Wednesday, February 4, 2009

Handling the Guest List

One of the challenges we encountered during our wedding preparations was making the guest list -- and limiting the number.

It was quite a challenge in the sense that on my part, the bride, my families from both parents are particularly close. At the onset, hubby and I wanted only 100 guests -- that's like 50/50. But when I did a tally of relatives to invite, my list went to about 40, not counting friends. His? It was just above 10, as most of his relatives are in the province and couldn't make it.

We looked at our (relatively small) budget and saw that we could extend up to 150 max. That would count some of my friends and colleagues, as well as his (well, 50 spots were enough for him to fill). Then my dad invited his friends from high school. People whom I don't even know! What the --?!

So here are a few things we've learned about handling the guest list:

1. Invite only those close to you. So that's family and a handful of friends. Kids could be left with the babysitter. But of course you should include those who have a particular role in the ceremony -- flower girls, bridesmaids and the lot. If you could also do away with colleagues then do so (in hubby's case, he just invited his boss, no other office mates). And if you could do away with exes, then that's fine. Unless of course you want them to see you in full, blushing regalia...
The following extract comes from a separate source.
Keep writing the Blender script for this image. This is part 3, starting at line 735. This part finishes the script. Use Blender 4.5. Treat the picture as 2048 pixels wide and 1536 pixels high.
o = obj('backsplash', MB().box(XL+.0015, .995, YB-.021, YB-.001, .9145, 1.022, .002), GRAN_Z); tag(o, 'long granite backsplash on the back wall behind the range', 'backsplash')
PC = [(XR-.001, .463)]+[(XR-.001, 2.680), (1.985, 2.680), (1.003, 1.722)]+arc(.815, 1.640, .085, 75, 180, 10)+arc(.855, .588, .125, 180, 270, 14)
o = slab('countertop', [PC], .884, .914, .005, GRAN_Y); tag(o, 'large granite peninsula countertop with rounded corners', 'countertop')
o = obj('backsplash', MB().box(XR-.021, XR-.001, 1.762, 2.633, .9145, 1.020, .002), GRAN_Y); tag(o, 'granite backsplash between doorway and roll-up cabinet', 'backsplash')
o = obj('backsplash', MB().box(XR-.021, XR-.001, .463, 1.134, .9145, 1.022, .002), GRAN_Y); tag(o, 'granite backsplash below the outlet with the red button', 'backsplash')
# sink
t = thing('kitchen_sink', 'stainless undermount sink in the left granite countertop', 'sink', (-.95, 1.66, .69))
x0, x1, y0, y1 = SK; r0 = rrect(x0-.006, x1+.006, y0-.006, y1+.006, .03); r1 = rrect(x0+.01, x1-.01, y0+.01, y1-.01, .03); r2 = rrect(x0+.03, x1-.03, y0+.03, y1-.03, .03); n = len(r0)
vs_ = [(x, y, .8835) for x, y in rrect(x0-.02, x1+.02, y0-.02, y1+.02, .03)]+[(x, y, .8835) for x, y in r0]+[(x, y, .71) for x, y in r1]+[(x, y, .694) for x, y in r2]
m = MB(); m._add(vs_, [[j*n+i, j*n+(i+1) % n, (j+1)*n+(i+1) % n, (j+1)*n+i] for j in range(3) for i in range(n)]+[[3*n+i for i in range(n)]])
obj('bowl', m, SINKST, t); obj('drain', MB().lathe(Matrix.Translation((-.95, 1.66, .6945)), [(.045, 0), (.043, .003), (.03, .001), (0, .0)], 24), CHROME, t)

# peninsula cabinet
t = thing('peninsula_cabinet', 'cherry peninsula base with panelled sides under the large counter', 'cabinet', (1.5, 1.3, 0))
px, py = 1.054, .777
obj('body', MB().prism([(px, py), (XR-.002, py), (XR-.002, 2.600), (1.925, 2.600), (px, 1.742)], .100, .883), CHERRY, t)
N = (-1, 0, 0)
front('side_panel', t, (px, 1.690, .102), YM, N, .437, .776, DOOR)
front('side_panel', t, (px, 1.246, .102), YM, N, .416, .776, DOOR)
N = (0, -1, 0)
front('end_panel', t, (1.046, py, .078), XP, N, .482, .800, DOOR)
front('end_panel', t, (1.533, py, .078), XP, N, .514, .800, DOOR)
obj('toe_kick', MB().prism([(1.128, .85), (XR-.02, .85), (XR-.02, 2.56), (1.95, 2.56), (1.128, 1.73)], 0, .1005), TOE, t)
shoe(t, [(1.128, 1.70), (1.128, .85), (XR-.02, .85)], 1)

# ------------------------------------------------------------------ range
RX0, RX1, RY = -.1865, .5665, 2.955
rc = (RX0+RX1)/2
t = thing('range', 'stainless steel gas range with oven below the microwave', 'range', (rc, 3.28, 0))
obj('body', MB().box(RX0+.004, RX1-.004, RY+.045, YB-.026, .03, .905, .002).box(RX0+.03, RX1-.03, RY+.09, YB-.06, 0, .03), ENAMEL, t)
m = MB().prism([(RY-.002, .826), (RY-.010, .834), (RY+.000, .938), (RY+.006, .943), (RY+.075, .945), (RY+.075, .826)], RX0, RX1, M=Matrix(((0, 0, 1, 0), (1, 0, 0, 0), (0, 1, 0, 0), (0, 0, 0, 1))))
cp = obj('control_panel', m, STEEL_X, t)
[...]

2. Don't invite those who live far and would have to make time and spend money to go to the wedding. But this one is a case-to-case basis. For us, if they don't have any participation in the ceremony, we decided not to send an invite. Moreso if it had been a long time since we had communicated with each other.

3. Be firm in your decisions. This was the hardest for me, especially with my dad because he was the one who wanted to invite the whole neighborhood to our wedding (well, being the first to wed in the brood didn't help). There is the right time to say "NO." But if you couldn't say it, well you could enlist the help of another family member to do it for you, in this case my mom.

4. Make a worksheet of your guest list. You can use the MS Excel program in your computer or make a table and list all the names of your guests. Indicate also whether you will invite them during the ceremony, reception, or both. And don't lose the list. ;)

These are just some of the things we've learned through experience. I'm pretty sure you will have some of your own learnings, too, as you go through your preparations. If you have a clannish family like mine, better brace yourself for some rough waves with planning the guest list.